But what if he hadn't gotten hurt? What if Rodriguez had managed to stay healthy through his 30s? What if, to paraphrase a friend, we hadn't been robbed of the chance to see the record broken because human knees suck?
To do so, we need to find two things: How many games A-Rod would play through the end of his contract, and how many home runs he would hit. Now, A-Rod really fell off the cliff after 2010, and at that time, he was playing in about 142 games per season, averaging back to 2006, or about 526 at-bats. Additionally, using Bill James' Favorite Toy metric, we can figure that he was hitting one home run per 16.1 ABs at that point (going back to 2008).  
This indicates that from 2011-2017, A-Rod would be averaging 33 home runs per season. He was at 613 at the end of 2010, so this gives us a staggering 844 home runs. But not quite. If you average out every season going back to 1920, players peak in terms of home run power in their mid-30s, and drop off after that. If A-Rod's power declined at a MLB-normal rate, he would end up with HR totals of:
2011: 33
2012: 33
2013: 33
2014: 30
2015: 28
2016: 25
2017: 18
This adds up to exactly 200 home runs. So, even factoring the aging process, Rodriguez would still end up at 813 home runs, exactly 50 more than Bonds and the clear home run king of baseball.
As it is, Rodriguez is at 647 with the end clearly in sight - even if he plays the next five seasons, there is no guarantee he will ever hit double-digits in home runs again.

Sunday 6 January 2013

What if they pitched to Bonds?

In his Historical Baseball Abstract, Bill James addresses a fun scenario: What if Babe Ruth was surrounded by the worst team ever fielded - would it be worth it to walk him every time and deal with the rest of that horrid lineup? The results showed that even in this situation, walking the Babe all the time was a bad idea - the team scored something like 50 runs more when Ruth had a .000/1.000/.000 line. The hitter behind him hit .250 with 9 home runs and drove in 151 runs. The point is, walking guys is bad, m'kay?

This got me thinking about Barry Bonds and the early '00s, when he walked all the damn time, so I wondered how much opposing teams helped the Giants by walking him so much.


This article makes one huge assumption: that the walks Bonds took during his roiding years were all respect walks, from pitchers afraid to pitch to him. Given that his intentional walks jumped about 150%, and considering the reputation at the time (they pitched around him at the 2004 Home Run Derby), I don't think it's unfair to assume the vast majority of his walks were walks that he would not have gotten earlier in his career.

But, first things first: how much more did Bonds walk in his later years?
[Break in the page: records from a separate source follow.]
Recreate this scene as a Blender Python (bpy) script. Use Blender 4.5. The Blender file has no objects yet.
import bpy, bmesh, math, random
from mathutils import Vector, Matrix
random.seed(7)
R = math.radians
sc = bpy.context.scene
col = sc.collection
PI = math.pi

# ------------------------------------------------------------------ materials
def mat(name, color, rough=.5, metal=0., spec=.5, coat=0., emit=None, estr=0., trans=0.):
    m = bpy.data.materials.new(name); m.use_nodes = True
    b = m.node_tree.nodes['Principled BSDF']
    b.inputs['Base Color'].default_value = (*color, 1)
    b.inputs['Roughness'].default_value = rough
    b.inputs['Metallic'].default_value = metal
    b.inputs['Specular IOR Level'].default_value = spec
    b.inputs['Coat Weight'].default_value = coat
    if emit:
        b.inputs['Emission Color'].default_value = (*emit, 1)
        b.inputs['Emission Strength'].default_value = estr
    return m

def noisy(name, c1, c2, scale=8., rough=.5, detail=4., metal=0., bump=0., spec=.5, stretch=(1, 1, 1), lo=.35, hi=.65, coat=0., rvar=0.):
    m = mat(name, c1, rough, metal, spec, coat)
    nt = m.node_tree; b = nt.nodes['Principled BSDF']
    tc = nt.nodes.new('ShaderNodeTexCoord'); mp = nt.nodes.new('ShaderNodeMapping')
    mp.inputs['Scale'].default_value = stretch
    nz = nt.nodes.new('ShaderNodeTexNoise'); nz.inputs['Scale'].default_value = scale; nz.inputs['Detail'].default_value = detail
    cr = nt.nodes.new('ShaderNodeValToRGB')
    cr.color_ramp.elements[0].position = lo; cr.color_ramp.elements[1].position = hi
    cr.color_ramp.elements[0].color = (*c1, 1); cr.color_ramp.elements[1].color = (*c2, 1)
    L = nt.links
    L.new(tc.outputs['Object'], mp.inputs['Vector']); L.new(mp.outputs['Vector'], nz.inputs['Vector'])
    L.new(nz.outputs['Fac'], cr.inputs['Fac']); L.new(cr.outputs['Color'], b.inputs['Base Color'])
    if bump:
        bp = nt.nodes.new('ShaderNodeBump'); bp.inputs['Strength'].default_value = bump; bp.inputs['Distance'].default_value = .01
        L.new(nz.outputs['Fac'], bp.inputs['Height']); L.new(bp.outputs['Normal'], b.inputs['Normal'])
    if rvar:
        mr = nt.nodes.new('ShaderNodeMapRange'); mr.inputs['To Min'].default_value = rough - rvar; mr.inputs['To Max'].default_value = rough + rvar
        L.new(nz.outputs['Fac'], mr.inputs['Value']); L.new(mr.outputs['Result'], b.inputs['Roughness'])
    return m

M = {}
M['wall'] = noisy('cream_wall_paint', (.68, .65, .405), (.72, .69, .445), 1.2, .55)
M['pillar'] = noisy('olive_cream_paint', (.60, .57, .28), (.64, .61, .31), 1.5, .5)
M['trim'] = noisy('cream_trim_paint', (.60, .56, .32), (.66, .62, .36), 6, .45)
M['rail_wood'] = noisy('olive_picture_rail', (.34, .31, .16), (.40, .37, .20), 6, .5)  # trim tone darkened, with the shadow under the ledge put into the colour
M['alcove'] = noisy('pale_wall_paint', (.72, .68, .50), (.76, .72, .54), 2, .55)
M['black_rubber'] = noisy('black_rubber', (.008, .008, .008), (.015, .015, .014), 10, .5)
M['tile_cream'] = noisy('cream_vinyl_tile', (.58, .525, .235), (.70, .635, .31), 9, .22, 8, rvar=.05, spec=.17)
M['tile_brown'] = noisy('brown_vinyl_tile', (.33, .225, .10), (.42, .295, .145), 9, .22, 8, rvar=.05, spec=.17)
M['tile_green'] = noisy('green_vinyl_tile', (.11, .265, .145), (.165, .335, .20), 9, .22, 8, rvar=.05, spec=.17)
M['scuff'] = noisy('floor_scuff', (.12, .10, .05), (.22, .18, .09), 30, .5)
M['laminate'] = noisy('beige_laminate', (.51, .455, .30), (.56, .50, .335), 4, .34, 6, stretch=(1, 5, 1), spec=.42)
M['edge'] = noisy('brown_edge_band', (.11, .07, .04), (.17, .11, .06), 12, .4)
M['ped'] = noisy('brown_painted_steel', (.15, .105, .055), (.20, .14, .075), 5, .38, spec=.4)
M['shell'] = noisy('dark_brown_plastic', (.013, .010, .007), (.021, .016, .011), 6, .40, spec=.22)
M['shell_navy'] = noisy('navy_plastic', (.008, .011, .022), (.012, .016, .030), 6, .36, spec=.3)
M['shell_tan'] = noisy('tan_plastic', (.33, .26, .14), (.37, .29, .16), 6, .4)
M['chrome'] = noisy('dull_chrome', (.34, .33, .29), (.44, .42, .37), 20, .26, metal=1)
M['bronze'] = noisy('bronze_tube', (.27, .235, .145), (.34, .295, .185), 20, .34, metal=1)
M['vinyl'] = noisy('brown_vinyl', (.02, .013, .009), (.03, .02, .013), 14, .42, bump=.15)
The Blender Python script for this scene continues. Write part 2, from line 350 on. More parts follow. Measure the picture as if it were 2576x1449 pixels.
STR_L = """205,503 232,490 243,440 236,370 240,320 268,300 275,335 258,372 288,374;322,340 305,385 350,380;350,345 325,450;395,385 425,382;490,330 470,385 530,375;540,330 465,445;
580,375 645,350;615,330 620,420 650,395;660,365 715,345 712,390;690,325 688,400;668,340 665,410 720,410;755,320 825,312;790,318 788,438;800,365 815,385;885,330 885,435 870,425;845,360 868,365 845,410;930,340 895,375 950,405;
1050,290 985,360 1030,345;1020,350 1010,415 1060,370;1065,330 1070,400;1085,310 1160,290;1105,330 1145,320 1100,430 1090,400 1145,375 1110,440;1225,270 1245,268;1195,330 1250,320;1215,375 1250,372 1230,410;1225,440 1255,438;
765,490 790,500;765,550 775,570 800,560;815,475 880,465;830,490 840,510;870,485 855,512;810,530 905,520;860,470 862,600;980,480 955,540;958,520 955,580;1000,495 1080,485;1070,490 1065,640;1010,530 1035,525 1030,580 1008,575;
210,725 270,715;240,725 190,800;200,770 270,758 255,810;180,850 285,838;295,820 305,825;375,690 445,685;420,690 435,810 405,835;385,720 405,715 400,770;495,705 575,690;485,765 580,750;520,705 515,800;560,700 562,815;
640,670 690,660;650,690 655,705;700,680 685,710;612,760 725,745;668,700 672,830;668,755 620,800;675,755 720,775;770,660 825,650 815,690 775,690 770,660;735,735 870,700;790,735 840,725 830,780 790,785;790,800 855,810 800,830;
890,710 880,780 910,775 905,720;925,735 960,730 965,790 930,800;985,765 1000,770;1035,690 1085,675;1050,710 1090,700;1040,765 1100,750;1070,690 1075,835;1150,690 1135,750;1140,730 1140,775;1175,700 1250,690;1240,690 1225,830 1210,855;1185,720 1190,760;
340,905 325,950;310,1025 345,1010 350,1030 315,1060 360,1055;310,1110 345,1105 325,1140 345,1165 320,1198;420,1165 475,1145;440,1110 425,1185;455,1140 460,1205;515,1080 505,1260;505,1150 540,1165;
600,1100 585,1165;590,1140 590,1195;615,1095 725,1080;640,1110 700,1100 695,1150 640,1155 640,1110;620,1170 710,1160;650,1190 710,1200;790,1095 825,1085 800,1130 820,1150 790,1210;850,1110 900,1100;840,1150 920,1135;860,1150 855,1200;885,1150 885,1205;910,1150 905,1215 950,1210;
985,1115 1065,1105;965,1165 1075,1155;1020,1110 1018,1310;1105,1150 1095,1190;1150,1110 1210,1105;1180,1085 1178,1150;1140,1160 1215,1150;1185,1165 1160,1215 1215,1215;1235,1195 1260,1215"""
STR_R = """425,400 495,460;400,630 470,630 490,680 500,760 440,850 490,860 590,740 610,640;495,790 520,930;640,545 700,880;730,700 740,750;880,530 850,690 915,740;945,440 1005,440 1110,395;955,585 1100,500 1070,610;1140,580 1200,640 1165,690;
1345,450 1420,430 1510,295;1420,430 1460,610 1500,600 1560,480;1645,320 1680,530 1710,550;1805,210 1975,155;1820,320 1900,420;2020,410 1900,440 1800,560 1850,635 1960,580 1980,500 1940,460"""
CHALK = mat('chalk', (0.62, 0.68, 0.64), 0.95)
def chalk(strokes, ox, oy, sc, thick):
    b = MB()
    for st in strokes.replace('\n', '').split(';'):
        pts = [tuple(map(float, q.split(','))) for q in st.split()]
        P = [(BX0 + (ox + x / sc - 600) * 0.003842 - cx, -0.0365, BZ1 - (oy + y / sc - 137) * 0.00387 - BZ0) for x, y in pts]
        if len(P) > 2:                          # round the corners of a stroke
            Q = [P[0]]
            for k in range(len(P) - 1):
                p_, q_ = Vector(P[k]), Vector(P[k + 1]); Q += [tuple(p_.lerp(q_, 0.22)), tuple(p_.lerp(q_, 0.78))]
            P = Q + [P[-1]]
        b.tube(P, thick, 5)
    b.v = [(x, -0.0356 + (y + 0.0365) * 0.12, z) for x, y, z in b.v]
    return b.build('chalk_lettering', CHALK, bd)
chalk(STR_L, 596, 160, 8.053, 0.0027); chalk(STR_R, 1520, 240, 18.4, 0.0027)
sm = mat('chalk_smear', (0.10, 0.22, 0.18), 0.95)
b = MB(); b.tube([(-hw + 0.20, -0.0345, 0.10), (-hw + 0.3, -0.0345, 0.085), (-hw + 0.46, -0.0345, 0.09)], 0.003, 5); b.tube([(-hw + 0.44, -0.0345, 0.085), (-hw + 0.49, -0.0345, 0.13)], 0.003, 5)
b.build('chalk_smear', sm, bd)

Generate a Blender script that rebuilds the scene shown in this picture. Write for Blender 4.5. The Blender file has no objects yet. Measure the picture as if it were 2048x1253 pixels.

Well, from his last year in Pittsburgh, 1992, through 1997, Bonds walked 19.6% of the time. Once he started juicing and GOATing hard from 2001-04, he walked in an insane 30.9% of his plate appearances. So, this article is going to assume that 11.3% of his plate appearances were simply forfeited by pitchers afraid to pitch to him.

This is where it gets interesting. I used Tom Tango's event values to find out how much Bonds was worth during this time (2001-04): with all of the walks, and everything as it actually happened, Barry Bonds created about 708 runs over the four years, or 191.5 runs per 155 games (yep).

Now, we take out those 'respect' walks, distributing them appropriately into all other outcomes. After removing the extra walks, we got an extra 300 events over the four years to put into things like home runs, doubles, and, most importantly, outs.

What I got was that Bonds created approximately 700 runs from 2001-04, or about 189 per 155 games. Not only was intentionally walking Bonds not helping, it actually hurt a bit, especially given one consideration:

A walk and an intentional walk are not the same thing. The former is worth 0.32 runs, the latter 0.18. The IBB is worth less because of situation - they are issued to set up double plays, when there is a runner in scoring position, etc. The walks issued to Bonds were worth more, because they were in atypical IBB situations; he was famously walked by Buck Showalter in 1998 with the bases loaded - that move was obviously worth more than 0.18 runs. Bonds probably made several runs per year based on the difference in his intentional walks. 

So,  no, the difference isn't as shocking as James's example with Ruth, but we're not talking about walking every time with scrubs surrounding him, either. In short - don't walk guys more than you have to.